## Your instructions
Starting at the first line of the listing below, repeat each line up to and including the one containing "COL = S.collection". Leave out pictures.

━━━━━━

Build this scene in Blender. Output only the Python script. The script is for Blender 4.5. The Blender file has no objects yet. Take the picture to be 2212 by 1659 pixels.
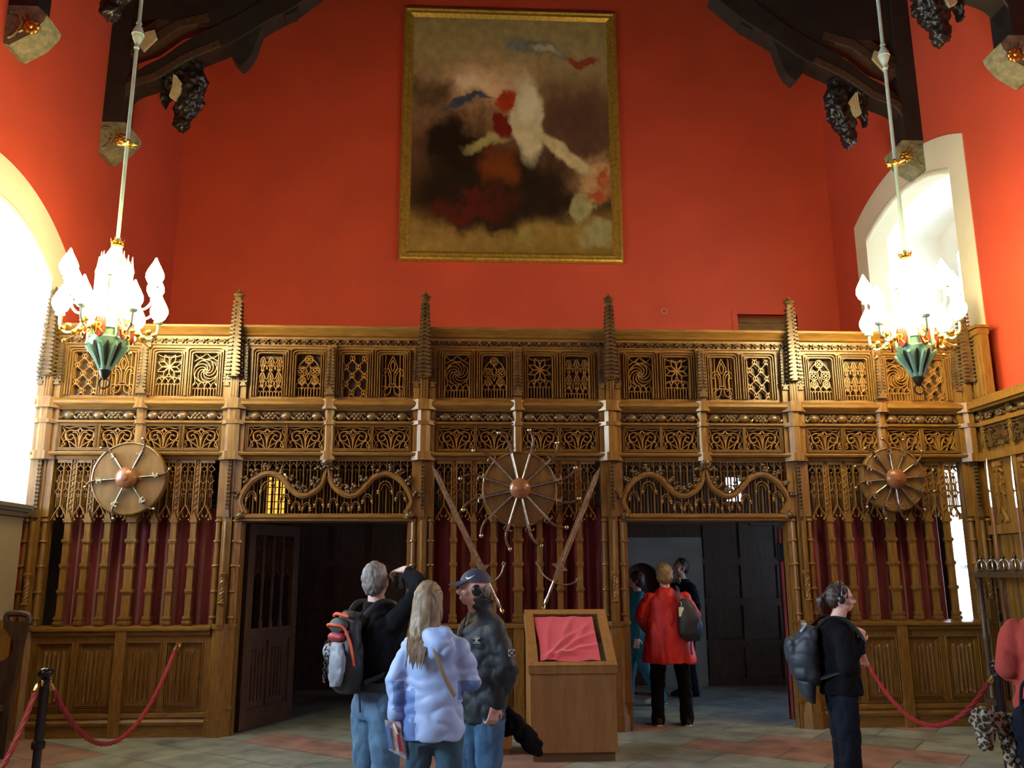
import bpy, bmesh, math, random
from math import sin, cos, pi, radians as R, sqrt, atan2
from mathutils import Vector, Matrix
random.seed(7)
S = bpy.context.scene
COL = S.collection

# ------------------------------------------------------------------ mesh builder
class MB:
    def __init__(s): s.v=[]; s.f=[]
    def add(s, vs, fs):
        n=len(s.v); s.v+= [tuple(a) for a in vs]; s.f+= [tuple(i+n for i in f) for f in fs]; return s
    def box(s,x0,x1,y0,y1,z0,z1):
        return s.add([(x0,y0,z0),(x1,y0,z0),(x1,y1,z0),(x0,y1,z0),(x0,y0,z1),(x1,y0,z1),(x1,y1,z1),(x0,y1,z1)],
          [(0,3,2,1),(4,5,6,7),(0,1,5,4),(1,2,6,5),(2,3,7,6),(3,0,4,7)])
    def taper(s,x0,x1,y0,y1,z0,z1,k):
        cx,cy=(x0+x1)/2,(y0+y1)/2; a,b=(x1-x0)/2*k,(y1-y0)/2*k
        return s.add([(x0,y0,z0),(x1,y0,z0),(x1,y1,z0),(x0,y1,z0),(cx-a,cy-b,z1),(cx+a,cy-b,z1),(cx+a,cy+b,z1),(cx-a,cy+b,z1)],
          [(0,3,2,1),(4,5,6,7),(0,1,5,4),(1,2,6,5),(2,3,7,6),(3,0,4,7)])
    def prism(s,poly,y0,y1):            # polygon in XZ, extruded in Y
        n=len(poly); vs=[(x,y0,z) for x,z in poly]+[(x,y1,z) for x,z in poly]
        return s.add(vs,[tuple(range(n)),tuple(range(2*n-1,n-1,-1))]+[(i,(i+1)%n,n+(i+1)%n,n+i) for i in range(n)])
    def prism_yz(s,poly,x0,x1):
        n=len(poly); vs=[(x0,y,z) for y,z in poly]+[(x1,y,z) for y,z in poly]
        return s.add(vs,[tuple(range(n)),tuple(range(2*n-1,n-1,-1))]+[(i,(i+1)%n,n+(i+1)%n,n+i) for i in range(n)])
    def prism_xy(s,poly,z0,z1):
        n=len(poly); vs=[(x,y,z0) for x,y in poly]+[(x,y,z1) for x,y in poly]
        return s.add(vs,[tuple(range(n)),tuple(range(2*n-1,n-1,-1))]+[(i,(i+1)%n,n+(i+1)%n,n+i) for i in range(n)])
    def tube(s,pts,r,n=8,closed=False,flat=1.0):
        P=[Vector(p) for p in pts]; m=len(P)
        rr=r if isinstance(r,(list,tuple)) else [r]*m
        T=[]
        for i in range(m):
            a=P[(i-1)%m] if (closed or i>0) else P[i]; b=P[(i+1)%m] if (closed or i<m-1) else P[i]
            t=(b-a); T.append(t.normalized() if t.length>1e-9 else Vector((0,0,1)))
        u=T[0].orthogonal().normalized(); vs=[]
        for i in range(m):
            u=(u-T[i]*u.dot(T[i])); u=u.normalized() if u.length>1e-6 else T[i].orthogonal().normalized()
            w=T[i].cross(u)
            for k in range(n):
                a=2*pi*k/n; vs.append(P[i]+(u*cos(a)+w*sin(a)*flat)*rr[i])
        fs=[]
        for i in range(m if closed else m-1):
            j=(i+1)%m
            for k in range(n): fs.append((i*n+k,i*n+(k+1)%n,j*n+(k+1)%n,j*n+k))
        if not closed: fs+= [tuple(range(n-1,-1,-1)),tuple(range((m-1)*n,m*n))]
        return s.add(vs,fs)
    def lathe(s,prof,c=(0,0,0),n=16,ax='Z'):
        vs=[]; m=len(prof)
        for r,z in prof:
            for k in range(n):
                a=2*pi*k/n; x,y=max(r,1e-4)*cos(a),max(r,1e-4)*sin(a)
                if ax=='Z': p=(c[0]+x,c[1]+y,c[2]+z)
                elif ax=='Y': p=(c[0]+x,c[1]+z,c[2]+y)
                else: p=(c[0]+z,c[1]+x,c[2]+y)
                vs.append(p)
        fs=[(i*n+k,i*n+(k+1)%n,(i+1)*n+(k+1)%n,(i+1)*n+k) for i in range(m-1) for k in range(n)]
        fs+= [tuple(range(n-1,-1,-1)),tuple(range((m-1)*n,m*n))]
        return s.add(vs,fs)
    def ell(s,c,r,nu=12,nv=8,bump=0):
        if not isinstance(r,(tuple,list)): r=(r,r,r)
        vs=[(c[0],c[1],c[2]+r[2])]; 
        for j in range(1,nv):
            th=pi*j/nv
            for i in range(nu):
                ph=2*pi*(i+.5*(j%2)*(bump>0))/nu; k=1+bump*((i+j)%2)
                vs.append((c[0]+r[0]*k*sin(th)*cos(ph),c[1]+r[1]*k*sin(th)*sin(ph),c[2]+r[2]*k*cos(th)))
        vs.append((c[0],c[1],c[2]-r[2])); fs=[(0,1+i,1+(i+1)%nu) for i in range(nu)]
        for j in range(nv-2):
            a=1+j*nu
            fs+= [(a+i,a+nu+i,a+nu+(i+1)%nu,a+(i+1)%nu) for i in range(nu)]
        a=1+(nv-2)*nu; b=len(vs)-1
        fs+= [(a+i,b,a+(i+1)%nu) for i in range(nu)]
        return s.add(vs,fs)
    def rib(s,pts,w,y0,y1,closed=False,k=.4):   # carved rib along an XZ polyline; front y0 narrow, back y1 wide
        P=[Vector((p[0],p[1])) for p in pts]; m=len(P)
        if m<2: return s
        N=[]
        for i in range(m):
            a=P[(i-1)%m] if (closed or i>0) else P[i]; b=P[(i+1)%m] if (closed or i<m-1) else P[i]
            t=b-a; t=t.normalized() if t.length>1e-9 else Vector((1,0)); N.append(Vector((-t.y,t.x)))
        vs=[]
        for p,n in zip(P,N):
            for o,y in ((-.5,y1),(-.5*k,y0),(.5*k,y0),(.5,y1)):
                q=p+n*(o*w); vs.append((q.x,y,q.y))
        fs=[]
        for i in range(m if closed else m-1):
            j=(i+1)%m
            for q in range(4): fs.append((i*4+q,i*4+(q+1)%4,j*4+(q+1)%4,j*4+q))
        if not closed: fs+=[(3,2,1,0),(m*4-4,m*4-3,m*4-2,m*4-1)]
        return s.add(vs,fs)
    def sweepx(s,prof,x0,x1):          # profile of (y,z) swept along X
        return s.prism_yz(prof,x0,x1)
    def loft(s,rings,n=20):            # rings: (centre, rx, ry [,axis u, axis v])
        vs=[]
        for g in rings:
            c,rx,ry=Vector(g[0]),g[1],g[2]
            u=Vector(g[3]) if len(g)>3 else Vector((1,0,0)); v=Vector(g[4]) if len(g)>4 else Vector((0,1,0))
            for k in range(n):
                a=2*pi*k/n; vs.append(c+u*(rx*cos(a))+v*(ry*sin(a)))
        m=len(rings); fs=[(i*n+k,i*n+(k+1)%n,(i+1)*n+(k+1)%n,(i+1)*n+k) for i in range(m-1) for k in range(n)]
        fs+= [tuple(range(n-1,-1,-1)),tuple(range((m-1)*n,m*n))]
        return s.add(vs,fs)
    def xf(s,M,start=0):
        for i in range(start,len(s.v)): s.v[i]=tuple(M@Vector(s.v[i]))
        return s
    def mesh(s,name,mat,smooth=40):
        me=bpy.data.meshes.new(name); me.from_pydata(s.v,[],s.f)
        b=bmesh.new(); b.from_mesh(me); bmesh.ops.recalc_face_normals(b,faces=b.faces[:]); b.to_mesh(me); b.free()
        for m in (mat if isinstance(mat,(list,tuple)) else [mat]): me.materials.append(m)
        if smooth:
            me.polygons.foreach_set('use_smooth',[True]*len(me.polygons)); me.set_sharp_from_angle(angle=R(smooth))
        me.update(); return me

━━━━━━

## Exercise result
Build this scene in Blender. Output only the Python script. The script is for Blender 4.5. The Blender file has no objects yet. Take the picture to be 2212 by 1659 pixels.
import bpy, bmesh, math, random
from math import sin, cos, pi, radians as R, sqrt, atan2
from mathutils import Vector, Matrix
random.seed(7)
S = bpy.context.scene
COL = S.collection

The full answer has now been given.